November 18, 2019      1 min read

Cloud computing is more prominent than ever. It continues to evolve everyday and it shows no sign of slowing down. It is shaping the way businesses operate. Cloud computing provides the delivery of computing services over the internet. It takes on many forms and can be used for servers, as storage, with databases, as a networking tool and so much more. It enables easy access to a network of shared computing resources.

As a result of the digital customer’s expectation, we are constantly seeing dynamic technology innovation. It is no doubt that digitisation is fuelling the demand for the cloud. The cloud market continues to grow and it is growing faster than anyone predicted. To put some perspective on this, by 2020, the public cloud market will be 24% larger than any analyst predicted back in 2014. In 2020, it should account for nearly 50% of all information technology spending. The cloud is becoming a very viable option to run core business functions.

Hyperconvergence?

Hyperconvergence is a buzz word for 2017 cloud trends. There is excitement around this, but full-fledged solutions are still in the distance. Hyperconvergered systemes are beneficial platforms to create cloud based infrastructure. They are helpful because they give businesses a base model to build on but are often missing components that the business needs. A good way to think of hyperconvergence is that it provides the initial 20% of necessary integration, while the business is responsible for integrating the last 80% of the system.

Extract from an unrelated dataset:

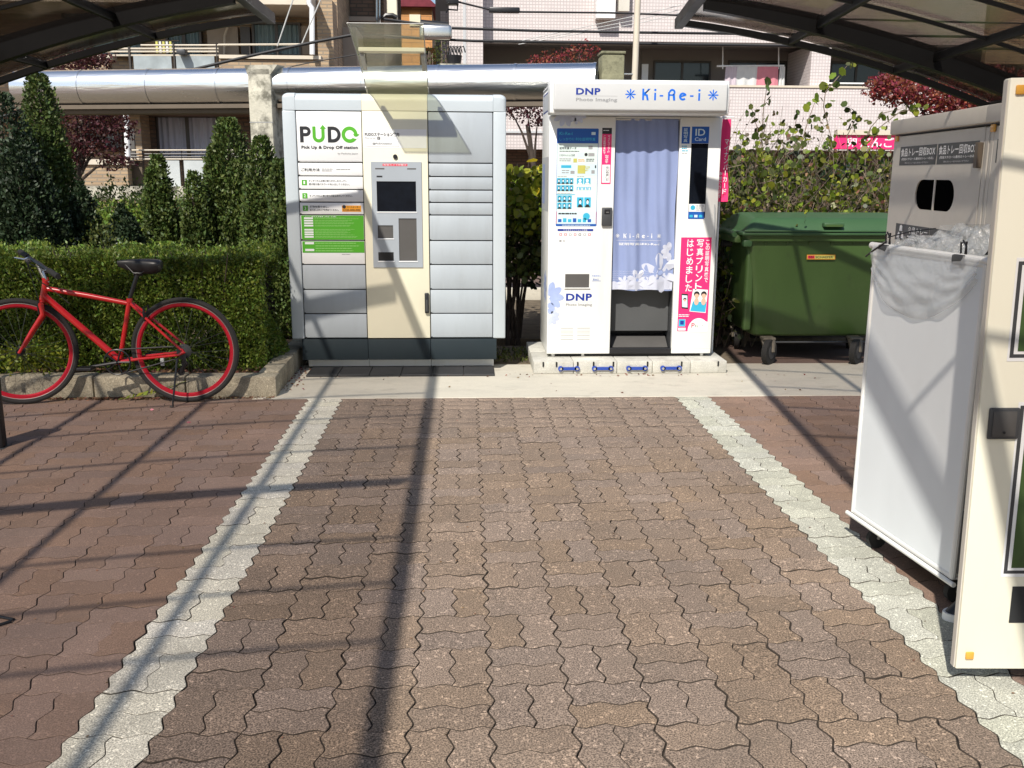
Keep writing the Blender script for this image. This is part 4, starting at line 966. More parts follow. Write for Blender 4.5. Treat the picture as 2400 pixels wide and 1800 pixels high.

Benefitting From Cloud Architecture

Cloud architecture allows for systems to be sculpted in order to migrate existing systems and information into the cloud. With public cloud systems, there is not as much freedom to create uniquely designs and specific elements to applications or services. Rather, a kit-set approach provides a set of standardised platforms that need to be implemented, but they are generally not changeable.

A simple way of explaining the benefits of cloud architecture is through furniture. For instance, you could build a set of wooden drawers, with personal engravings, to the exact height and size of the space you have available to suit your needs best, with some drawers bigger than others. Otherwise, you could buy kit-set furniture from IKEA. The drawers will have the same functionality of the homemade drawers, but without the unique touches and customisation. Cloud architecture provides this customisation. In a business example, cloud architecture could be used in the application of online cloud inventory management. With evolving architecture skills, an organisation can construct a model that allows them to create a cloud based platform that hones in on their specific needs and caters to the demands of their exact product, type of applicable inventory and company model as a whole.

Moreover, managing and working with multiple cloud providers will become easier. You can expect to see an amalgamation of services, management tools, and monitoring applications come together for all cloud services contracted by a business. Sticking with the example of online inventory management, this can improve communication and support during any major problems with third parties, stakeholders and those involved in supplying and managing the inventory of a business. Additionally, it can offer asset management of certain devices and infrastructure which will provide extra benefits to control stock and with general online inventory management.

It’s an exciting time to be part of cloud computing and there’s only more to come in the future.